Harry v. Ashcroft
This text of 117 F. App'x 795 (Harry v. Ashcroft) is published on Counsel Stack Legal Research, covering Court of Appeals for the Second Circuit primary law. Counsel Stack provides free access to over 12 million legal documents including statutes, case law, regulations, and constitutions.
Opinion
SUMMARY ORDER
Norman Harry appeals from the December 15, 2003 judgment of the United States District Court for the Eastern District of New York dismissing his 28 U.S.C. § 2241 petition. We assume the parties’ familiarity with the factual and procedural history of this matter.
We review the merits of a § 2241 petition and any other legal questions pertaining to subject matter jurisdiction de novo. See Kuhali v. Reno, 266 F.3d 93, 99 (2d Cir.2001). For substantially the reasons set forth in the district court’s December 5, 2003 memorandum and order, we find no merit in Harry’s contentions that the BIA either used improper evidence or improperly exercised its discretion in denying him § 212(c) relief.

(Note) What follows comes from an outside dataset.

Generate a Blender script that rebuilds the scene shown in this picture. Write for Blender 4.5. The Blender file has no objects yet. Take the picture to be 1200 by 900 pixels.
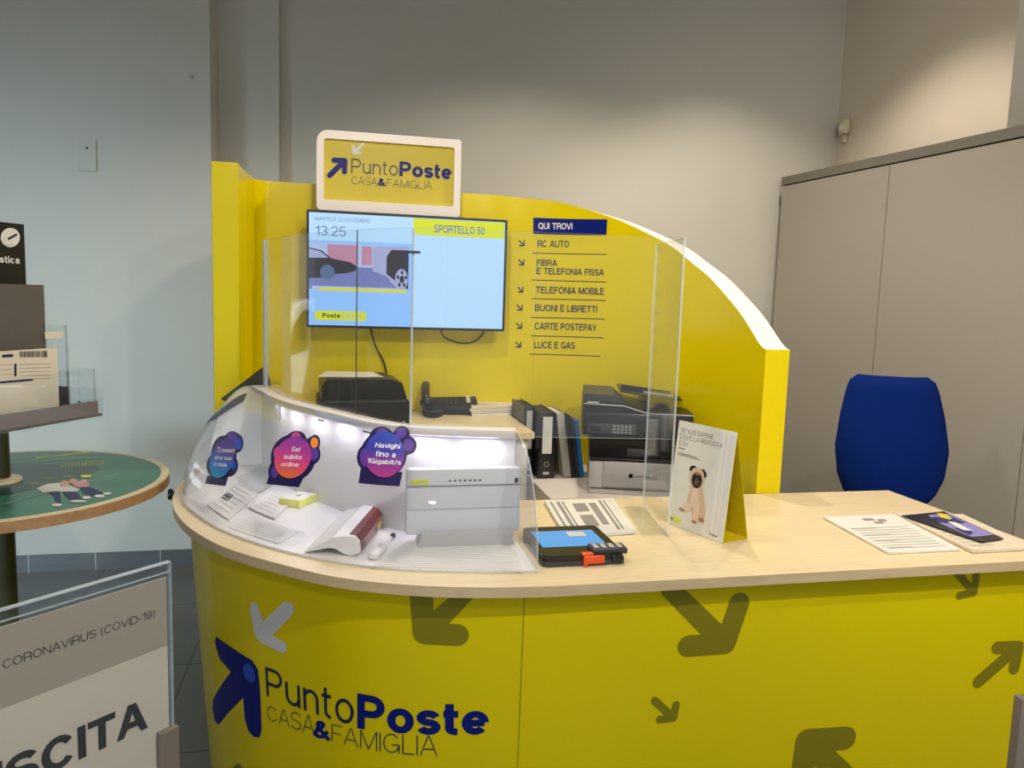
import bpy, bmesh, math, random
import numpy as np
from mathutils import Matrix, Vector
from mathutils.geometry import delaunay_2d_cdt
random.seed(7)
sc = bpy.context.scene
COL = sc.collection

# ------------------------------------------------------------------ camera
FPX, EYE = 900.0, 1.55
_d = np.array([-250.0, 7900.0, FPX]); _d /= np.linalg.norm(_d)
_x = 400.0 - 600.0
_Y = np.array([_x, -(_d[0]*_x + _d[2]*FPX)/_d[1], FPX]); _Y /= np.linalg.norm(_Y)
_Z = -_d; _X = np.cross(_Y, _Z)
ROT = np.array([_X, _Y, _Z]); EYEP = np.array([0, 0, EYE])
cam_d = bpy.data.cameras.new('camera'); cam = bpy.data.objects.new('camera', cam_d); COL.objects.link(cam)
cam_d.sensor_width = 36.0; cam_d.lens = FPX/1200.0*36.0; cam_d.clip_start = 0.05
_r, _u, _b = ROT[:, 0], -ROT[:, 1], -ROT[:, 2]
cam.matrix_world = Matrix(((_r[0], _u[0], _b[0], 0), (_r[1], _u[1], _b[1], 0), (_r[2], _u[2], _b[2], EYE), (0, 0, 0, 1)))
sc.camera = cam

def ray(px, py): return ROT @ np.array([px-600.0, py-450.0, FPX])
def at_z(px, py, z): r = ray(px, py); return EYEP + r*(z-EYE)/r[2]
def at_y(px, py, y): r = ray(px, py); return EYEP + r*y/r[1]
def at_x(px, py, x): r = ray(px, py); return EYEP + r*x/r[0]
def proj(P):
    c = (np.asarray(P, float)-EYEP) @ ROT
    return np.stack([600+FPX*c[..., 0]/c[..., 2], 450+FPX*c[..., 1]/c[..., 2]], -1), c[..., 2]

# ------------------------------------------------------------------ light and exposure
sc.view_settings.view_transform = 'Standard'; sc.view_settings.look = 'None'
sc.view_settings.gamma = 1.0; sc.view_settings.use_curve_mapping = False
sc.view_settings.exposure = 0.0
w = bpy.data.worlds.new('world'); sc.world = w; w.use_nodes = True
bg = w.node_tree.nodes['Background']; bg.inputs[0].default_value = (0.86, 0.93, 1.0, 1); bg.inputs[1].default_value = 0.68
def light(name, kind, loc, energy, color=(1, 1, 1), size=0.1, size_y=None, aim=None, spot=None, blend=0.3):
    d = bpy.data.lights.new(name, kind); d.energy = energy; d.color = color
    if kind == 'AREA':
        d.size = size
        if size_y: d.shape = 'RECTANGLE'; d.size_y = size_y
    else: d.shadow_soft_size = size
    if kind == 'SPOT': d.spot_size = math.radians(spot); d.spot_blend = blend
    o = bpy.data.objects.new(name, d); COL.objects.link(o); o.location = loc
    if aim is not None: o.rotation_euler = (Vector(aim)-Vector(loc)).to_track_quat('-Z', 'Y').to_euler()
    return o
WARM = (1.0, 0.86, 0.68); DAY = (0.62, 0.86, 1.0)
light('lamp_over_counter', 'SPOT', (0.19, 2.0, 2.66), 36, WARM, 0.04, aim=(0.19, 2.0, 0), spot=172, blend=0.25)
light('front_downlight', 'SPOT', (0.9, 0.25, 2.75), 104, (1.0, 0.94, 0.84), 0.04, aim=(0.9, 1.3, 0.3), spot=130, blend=0.6)
light('front_downlight_left', 'SPOT', (-0.6, -0.4, 2.9), 40, (1.0, 0.94, 0.84), 0.06, aim=(-0.3, 1.6, 0.3), spot=120, blend=0.6)
light('back_wall_downlight', 'SPOT', (1.1, 3.2, 3.6), 105, WARM, 0.05, aim=(1.1, 3.6, 0), spot=124, blend=0.5)
light('right_wall_downlight', 'SPOT', (2.35, 3.7, 3.8), 110, WARM, 0.05, aim=(2.4, 3.8, 0), spot=104, blend=0.5)
light('right_aisle_downlight', 'SPOT', (1.2, 0.4, 3.2), 145, WARM, 0.06, aim=(2.9, 3.2, 1.2), spot=90, blend=0.7)
light('shop_front_daylight', 'SPOT', (-3.3, -0.6, 1.3), 680, DAY, 0.5, aim=(-1.85, 4.44, 0.65), spot=52, blend=1.0)
sun = light('sun', 'SUN', (0, 0, 6), 14.0, (1.0, 0.97, 0.92), 0.01, aim=(-0.6, 0.25, 5.25)); sun.data.angle = 0.01

# ------------------------------------------------------------------ materials
def lin(h):
    h = h.lstrip('#'); c = [int(h[i:i+2], 16)/255 for i in (0, 2, 4)]
    return tuple(x/12.92 if x <= 0.04045 else ((x+0.055)/1.055)**2.4 for x in c) + (1,)
MATS = {}
def mat(name, hexc, rough=0.5, metal=0.0, noise=0.06, scale=30.0, bump=0.0, spec=0.5, emit=0.0, coat=0.0):
    if name in MATS: return MATS[name]
    m = bpy.data.materials.new(name); m.use_nodes = True; n = m.node_tree.nodes; L = m.node_tree.links
    b = n['Principled BSDF']; c = lin(hexc)
    b.inputs['Roughness'].default_value = rough; b.inputs['Metallic'].default_value = metal
    b.inputs['Specular IOR Level'].default_value = spec; b.inputs['Coat Weight'].default_value = coat
    if emit:
        b.inputs['Base Color'].default_value = (0.01, 0.01, 0.01, 1)
        b.inputs['Emission Color'].default_value = c; b.inputs['Emission Strength'].default_value = emit
    else:
        tc = n.new('ShaderNodeTexCoord'); nz = n.new('ShaderNodeTexNoise'); nz.inputs['Scale'].default_value = scale; nz.inputs['Detail'].default_value = 4
        L.new(tc.outputs['Object'], nz.inputs['Vector'])
        mx = n.new('ShaderNodeMix'); mx.data_type = 'RGBA'
        k = 1-noise
        mx.inputs[6].default_value = (c[0]*k, c[1]*k, c[2]*k, 1); mx.inputs[7].default_value = (min(1, c[0]*(1+noise)), min(1, c[1]*(1+noise)), min(1, c[2]*(1+noise)), 1)
        L.new(nz.outputs['Fac'], mx.inputs[0]); L.new(mx.outputs[2], b.inputs['Base Color'])
        if bump:
            bp = n.new('ShaderNodeBump'); bp.inputs['Strength'].default_value = bump; bp.inputs['Distance'].default_value = 0.002
            L.new(nz.outputs['Fac'], bp.inputs['Height']); L.new(bp.outputs['Normal'], b.inputs['Normal'])
    MATS[name] = m; return m

def wood(name, h1, h2, rough=0.35, axis=(1.2, 14, 14)):
    m = bpy.data.materials.new(name); m.use_nodes = True; n = m.node_tree.nodes; L = m.node_tree.links; b = n['Principled BSDF']
    tc = n.new('ShaderNodeTexCoord'); mp = n.new('ShaderNodeMapping'); mp.inputs['Scale'].default_value = axis
    nz = n.new('ShaderNodeTexNoise'); nz.inputs['Scale'].default_value = 6; nz.inputs['Detail'].default_value = 8; nz.inputs['Roughness'].default_value = 0.65; nz.inputs['Distortion'].default_value = 0.4
    cr = n.new('ShaderNodeValToRGB'); cr.color_ramp.elements[0].position = 0.3; cr.color_ramp.elements[1].position = 0.7
    cr.color_ramp.elements[0].color = lin(h1); cr.color_ramp.elements[1].color = lin(h2)
    L.new(tc.outputs['Object'], mp.inputs['Vector']); L.new(mp.outputs['Vector'], nz.inputs['Vector']); L.new(nz.outputs['Fac'], cr.inputs['Fac']); L.new(cr.outputs['Color'], b.inputs['Base Color'])
    b.inputs['Roughness'].default_value = rough; MATS[name] = m; return m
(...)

To the extent that the Government challenges the district court’s decision to deny Harry’s petition on the merits rather than dismiss the petition for lack of jurisdiction,2 we find this argument unavailing. This Court has read Steel Co. v. Citizens for a Better Env’t, 523 U.S. 83, 94, 118 [796]*796S.Ct. 1003, 140 L.Ed.2d 210 (1998), as “barr[ing] the assumption of ‘hypothetical jurisdiction’ only where the potential lack of jurisdiction is a constitutional question.” Fama v. Comm’r of Corr. Servs., 235 F.3d 804, 816 n. 11 (2d Cir.2000). Here, the challenge to jurisdiction involved statutory requirements and no constitutional issues were presented. Therefore, the district court did not err in assuming jurisdiction and addressing the merits of Harry’s petition.
For these reasons, the district court’s judgment is AFFIRMED.